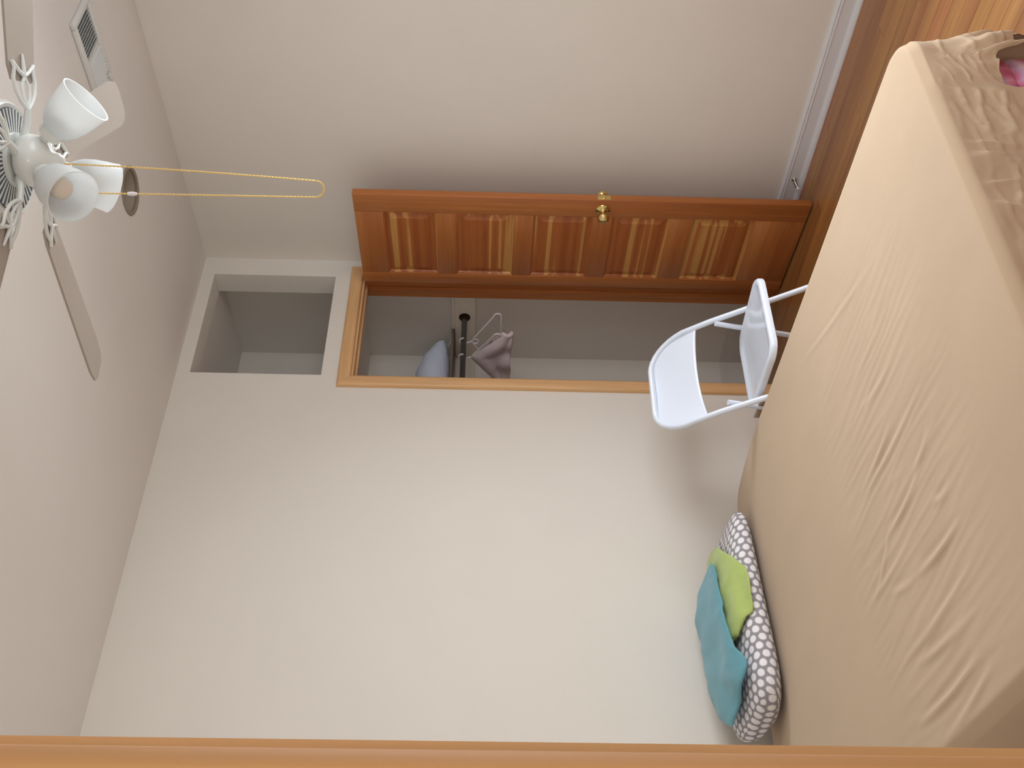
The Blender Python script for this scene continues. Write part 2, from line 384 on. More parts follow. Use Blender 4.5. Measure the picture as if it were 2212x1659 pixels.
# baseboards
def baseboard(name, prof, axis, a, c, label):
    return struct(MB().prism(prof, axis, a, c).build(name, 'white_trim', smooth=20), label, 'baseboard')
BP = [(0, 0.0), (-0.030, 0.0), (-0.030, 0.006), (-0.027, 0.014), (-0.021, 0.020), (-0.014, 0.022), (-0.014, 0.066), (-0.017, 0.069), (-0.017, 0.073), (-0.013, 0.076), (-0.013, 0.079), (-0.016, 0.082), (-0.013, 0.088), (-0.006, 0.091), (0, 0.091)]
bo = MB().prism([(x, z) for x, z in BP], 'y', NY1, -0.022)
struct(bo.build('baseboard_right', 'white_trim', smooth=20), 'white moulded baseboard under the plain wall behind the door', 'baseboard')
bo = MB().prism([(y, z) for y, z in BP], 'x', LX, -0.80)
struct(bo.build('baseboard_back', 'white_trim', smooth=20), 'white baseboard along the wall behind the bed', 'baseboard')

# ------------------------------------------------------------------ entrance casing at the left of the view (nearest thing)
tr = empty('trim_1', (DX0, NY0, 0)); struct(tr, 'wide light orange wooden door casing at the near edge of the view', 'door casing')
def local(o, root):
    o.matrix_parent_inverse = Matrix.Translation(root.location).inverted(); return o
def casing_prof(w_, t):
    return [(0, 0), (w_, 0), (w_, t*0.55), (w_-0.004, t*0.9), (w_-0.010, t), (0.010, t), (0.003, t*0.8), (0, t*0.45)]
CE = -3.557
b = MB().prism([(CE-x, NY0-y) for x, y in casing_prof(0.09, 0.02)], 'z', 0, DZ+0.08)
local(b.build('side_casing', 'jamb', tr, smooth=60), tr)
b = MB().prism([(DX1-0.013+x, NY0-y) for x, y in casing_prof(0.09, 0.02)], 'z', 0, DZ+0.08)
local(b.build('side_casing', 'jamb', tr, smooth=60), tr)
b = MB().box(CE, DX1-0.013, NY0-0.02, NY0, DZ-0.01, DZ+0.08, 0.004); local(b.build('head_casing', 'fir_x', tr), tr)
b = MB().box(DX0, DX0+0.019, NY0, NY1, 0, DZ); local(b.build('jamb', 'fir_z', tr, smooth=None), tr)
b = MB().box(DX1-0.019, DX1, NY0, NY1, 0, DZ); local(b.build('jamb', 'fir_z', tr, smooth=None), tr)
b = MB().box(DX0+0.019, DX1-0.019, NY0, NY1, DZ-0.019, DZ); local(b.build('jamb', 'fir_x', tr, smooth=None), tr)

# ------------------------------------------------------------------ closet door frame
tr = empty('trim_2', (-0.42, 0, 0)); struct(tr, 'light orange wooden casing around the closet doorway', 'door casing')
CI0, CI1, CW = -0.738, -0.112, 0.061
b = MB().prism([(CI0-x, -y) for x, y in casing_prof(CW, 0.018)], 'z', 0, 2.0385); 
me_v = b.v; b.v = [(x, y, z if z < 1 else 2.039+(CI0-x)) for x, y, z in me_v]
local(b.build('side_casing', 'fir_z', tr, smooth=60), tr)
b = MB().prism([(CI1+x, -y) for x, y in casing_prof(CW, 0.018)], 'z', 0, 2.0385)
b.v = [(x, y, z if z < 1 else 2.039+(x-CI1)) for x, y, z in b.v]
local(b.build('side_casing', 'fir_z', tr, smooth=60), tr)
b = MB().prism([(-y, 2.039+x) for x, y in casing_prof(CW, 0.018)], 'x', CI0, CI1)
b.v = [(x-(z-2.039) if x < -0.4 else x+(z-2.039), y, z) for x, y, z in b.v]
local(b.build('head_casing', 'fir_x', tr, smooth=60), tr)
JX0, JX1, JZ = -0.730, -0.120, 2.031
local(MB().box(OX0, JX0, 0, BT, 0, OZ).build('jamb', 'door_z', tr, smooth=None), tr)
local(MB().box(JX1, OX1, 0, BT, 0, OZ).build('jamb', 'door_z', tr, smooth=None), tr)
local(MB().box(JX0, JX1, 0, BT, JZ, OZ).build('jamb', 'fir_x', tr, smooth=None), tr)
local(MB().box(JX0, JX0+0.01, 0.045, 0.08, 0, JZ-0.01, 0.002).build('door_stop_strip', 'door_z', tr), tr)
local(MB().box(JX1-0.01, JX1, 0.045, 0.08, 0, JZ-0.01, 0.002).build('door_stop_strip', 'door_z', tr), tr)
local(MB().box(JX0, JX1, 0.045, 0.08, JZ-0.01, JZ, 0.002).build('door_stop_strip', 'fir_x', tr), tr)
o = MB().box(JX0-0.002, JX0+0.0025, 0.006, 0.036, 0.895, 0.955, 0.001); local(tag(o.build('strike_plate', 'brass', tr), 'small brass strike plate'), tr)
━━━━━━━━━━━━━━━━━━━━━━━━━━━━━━
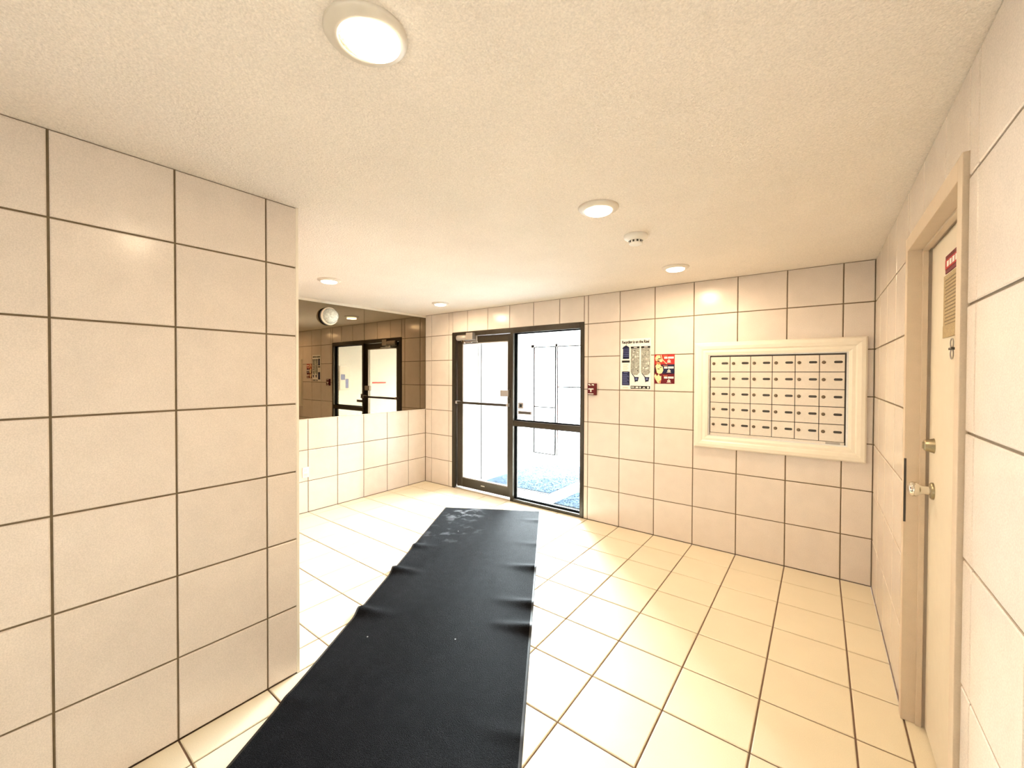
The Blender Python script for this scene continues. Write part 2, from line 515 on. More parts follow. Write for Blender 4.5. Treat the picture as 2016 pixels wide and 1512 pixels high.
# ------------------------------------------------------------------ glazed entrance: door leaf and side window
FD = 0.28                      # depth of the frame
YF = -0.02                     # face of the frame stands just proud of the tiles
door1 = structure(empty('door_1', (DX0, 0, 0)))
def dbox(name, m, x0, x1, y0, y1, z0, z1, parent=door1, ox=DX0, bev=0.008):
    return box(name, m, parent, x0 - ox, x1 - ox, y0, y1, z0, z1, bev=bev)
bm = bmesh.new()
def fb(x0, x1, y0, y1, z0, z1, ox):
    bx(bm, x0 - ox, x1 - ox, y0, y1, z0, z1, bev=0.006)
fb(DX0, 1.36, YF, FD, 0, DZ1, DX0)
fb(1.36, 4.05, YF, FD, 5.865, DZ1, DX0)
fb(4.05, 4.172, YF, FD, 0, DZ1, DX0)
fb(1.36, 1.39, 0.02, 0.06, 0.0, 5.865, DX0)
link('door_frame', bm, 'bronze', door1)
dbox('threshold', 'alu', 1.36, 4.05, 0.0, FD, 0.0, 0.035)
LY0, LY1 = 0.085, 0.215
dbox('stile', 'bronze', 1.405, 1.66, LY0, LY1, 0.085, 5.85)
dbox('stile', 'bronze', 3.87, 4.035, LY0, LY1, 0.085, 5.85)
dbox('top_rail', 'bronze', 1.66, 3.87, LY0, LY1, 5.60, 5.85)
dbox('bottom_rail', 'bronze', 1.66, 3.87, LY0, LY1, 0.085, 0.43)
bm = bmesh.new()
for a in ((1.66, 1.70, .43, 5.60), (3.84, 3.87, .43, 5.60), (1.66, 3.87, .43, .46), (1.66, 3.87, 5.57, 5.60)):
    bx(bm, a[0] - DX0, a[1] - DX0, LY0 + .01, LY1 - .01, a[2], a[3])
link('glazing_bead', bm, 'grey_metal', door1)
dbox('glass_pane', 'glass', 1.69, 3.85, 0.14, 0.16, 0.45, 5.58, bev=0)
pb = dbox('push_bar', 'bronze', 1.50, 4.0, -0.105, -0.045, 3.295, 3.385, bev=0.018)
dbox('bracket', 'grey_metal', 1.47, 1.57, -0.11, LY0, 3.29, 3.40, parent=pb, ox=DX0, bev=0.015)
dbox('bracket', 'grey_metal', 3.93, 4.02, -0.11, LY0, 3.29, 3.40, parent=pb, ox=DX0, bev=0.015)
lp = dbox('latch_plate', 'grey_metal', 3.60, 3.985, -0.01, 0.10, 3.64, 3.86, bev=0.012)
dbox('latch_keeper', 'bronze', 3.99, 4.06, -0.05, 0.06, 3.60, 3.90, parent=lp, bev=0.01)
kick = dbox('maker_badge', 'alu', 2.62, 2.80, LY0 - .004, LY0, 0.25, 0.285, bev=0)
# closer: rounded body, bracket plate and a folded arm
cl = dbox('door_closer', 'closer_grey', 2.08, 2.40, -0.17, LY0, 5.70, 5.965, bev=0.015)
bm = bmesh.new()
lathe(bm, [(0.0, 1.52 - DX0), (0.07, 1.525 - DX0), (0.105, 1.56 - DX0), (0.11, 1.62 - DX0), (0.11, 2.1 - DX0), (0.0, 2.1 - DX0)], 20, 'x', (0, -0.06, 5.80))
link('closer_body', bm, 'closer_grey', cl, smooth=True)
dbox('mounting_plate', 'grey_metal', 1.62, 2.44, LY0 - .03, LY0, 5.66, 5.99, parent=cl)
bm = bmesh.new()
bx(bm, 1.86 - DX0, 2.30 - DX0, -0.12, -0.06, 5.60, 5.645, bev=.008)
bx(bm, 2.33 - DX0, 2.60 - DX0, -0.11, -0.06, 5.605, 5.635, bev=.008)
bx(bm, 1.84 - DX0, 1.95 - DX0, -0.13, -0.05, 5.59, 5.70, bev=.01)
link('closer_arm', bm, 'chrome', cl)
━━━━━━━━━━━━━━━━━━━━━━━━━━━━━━
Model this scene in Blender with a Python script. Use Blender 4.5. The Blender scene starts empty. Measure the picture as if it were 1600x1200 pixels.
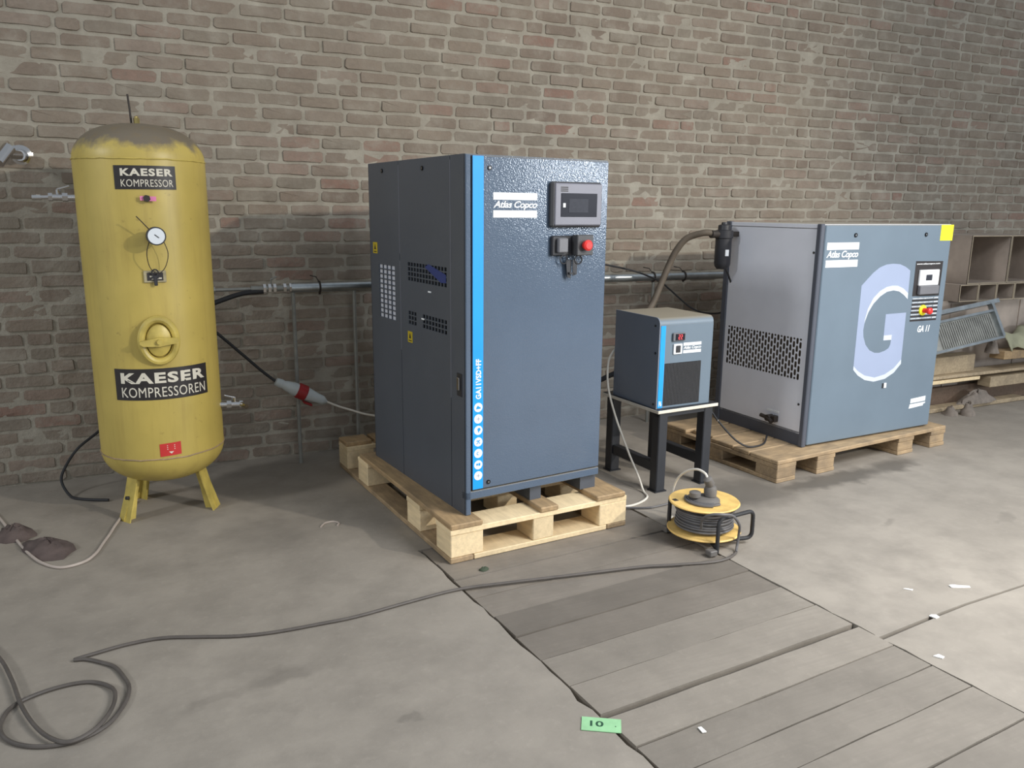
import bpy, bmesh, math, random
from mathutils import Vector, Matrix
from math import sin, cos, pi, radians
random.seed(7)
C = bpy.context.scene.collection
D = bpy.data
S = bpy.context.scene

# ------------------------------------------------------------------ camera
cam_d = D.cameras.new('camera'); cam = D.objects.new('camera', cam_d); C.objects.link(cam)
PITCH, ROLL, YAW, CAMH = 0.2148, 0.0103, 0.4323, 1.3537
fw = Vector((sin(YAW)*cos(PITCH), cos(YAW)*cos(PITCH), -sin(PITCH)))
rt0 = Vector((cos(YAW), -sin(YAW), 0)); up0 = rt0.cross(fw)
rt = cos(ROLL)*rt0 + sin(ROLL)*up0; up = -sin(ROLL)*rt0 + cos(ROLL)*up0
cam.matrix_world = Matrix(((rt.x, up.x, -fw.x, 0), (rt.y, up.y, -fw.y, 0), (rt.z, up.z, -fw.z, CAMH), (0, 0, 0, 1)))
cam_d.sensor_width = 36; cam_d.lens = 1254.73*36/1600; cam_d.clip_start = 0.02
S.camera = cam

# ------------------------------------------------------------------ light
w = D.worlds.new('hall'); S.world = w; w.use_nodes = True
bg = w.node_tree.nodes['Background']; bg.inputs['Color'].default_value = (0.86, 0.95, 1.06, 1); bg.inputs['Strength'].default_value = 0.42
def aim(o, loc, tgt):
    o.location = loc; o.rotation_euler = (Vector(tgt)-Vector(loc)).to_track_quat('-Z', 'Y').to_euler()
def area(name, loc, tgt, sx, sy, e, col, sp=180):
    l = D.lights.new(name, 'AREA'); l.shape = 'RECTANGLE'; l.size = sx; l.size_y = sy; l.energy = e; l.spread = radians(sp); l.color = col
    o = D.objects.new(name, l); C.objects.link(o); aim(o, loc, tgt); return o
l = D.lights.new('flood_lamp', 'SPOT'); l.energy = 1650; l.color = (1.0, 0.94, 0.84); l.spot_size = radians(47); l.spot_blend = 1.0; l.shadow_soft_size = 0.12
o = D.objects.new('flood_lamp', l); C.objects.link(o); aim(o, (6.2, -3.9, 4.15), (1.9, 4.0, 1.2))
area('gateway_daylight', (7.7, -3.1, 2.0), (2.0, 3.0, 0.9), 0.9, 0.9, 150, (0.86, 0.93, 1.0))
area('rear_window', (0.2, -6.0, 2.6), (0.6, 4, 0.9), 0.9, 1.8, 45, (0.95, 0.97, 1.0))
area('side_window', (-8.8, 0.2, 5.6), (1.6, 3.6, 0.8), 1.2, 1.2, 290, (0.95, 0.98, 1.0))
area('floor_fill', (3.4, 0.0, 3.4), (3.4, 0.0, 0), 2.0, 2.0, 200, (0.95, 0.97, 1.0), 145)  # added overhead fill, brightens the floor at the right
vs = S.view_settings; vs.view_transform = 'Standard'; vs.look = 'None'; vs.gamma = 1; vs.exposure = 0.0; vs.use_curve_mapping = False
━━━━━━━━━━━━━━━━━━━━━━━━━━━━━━
### GOAL OF THE EXERCISE
Pictures are excluded. Repeat exactly the lines from the one containing "Model this scene" to the one containing "S.camera = cam", inclusive.

### EXERCISE RESPONSE
Model this scene in Blender with a Python script. Use Blender 4.5. The Blender scene starts empty. Measure the picture as if it were 1600x1200 pixels.
import bpy, bmesh, math, random
from mathutils import Vector, Matrix
from math import sin, cos, pi, radians
random.seed(7)
C = bpy.context.scene.collection
D = bpy.data
S = bpy.context.scene

# ------------------------------------------------------------------ camera
cam_d = D.cameras.new('camera'); cam = D.objects.new('camera', cam_d); C.objects.link(cam)
PITCH, ROLL, YAW, CAMH = 0.2148, 0.0103, 0.4323, 1.3537
fw = Vector((sin(YAW)*cos(PITCH), cos(YAW)*cos(PITCH), -sin(PITCH)))
rt0 = Vector((cos(YAW), -sin(YAW), 0)); up0 = rt0.cross(fw)
rt = cos(ROLL)*rt0 + sin(ROLL)*up0; up = -sin(ROLL)*rt0 + cos(ROLL)*up0
cam.matrix_world = Matrix(((rt.x, up.x, -fw.x, 0), (rt.y, up.y, -fw.y, 0), (rt.z, up.z, -fw.z, CAMH), (0, 0, 0, 1)))
cam_d.sensor_width = 36; cam_d.lens = 1254.73*36/1600; cam_d.clip_start = 0.02
S.camera = cam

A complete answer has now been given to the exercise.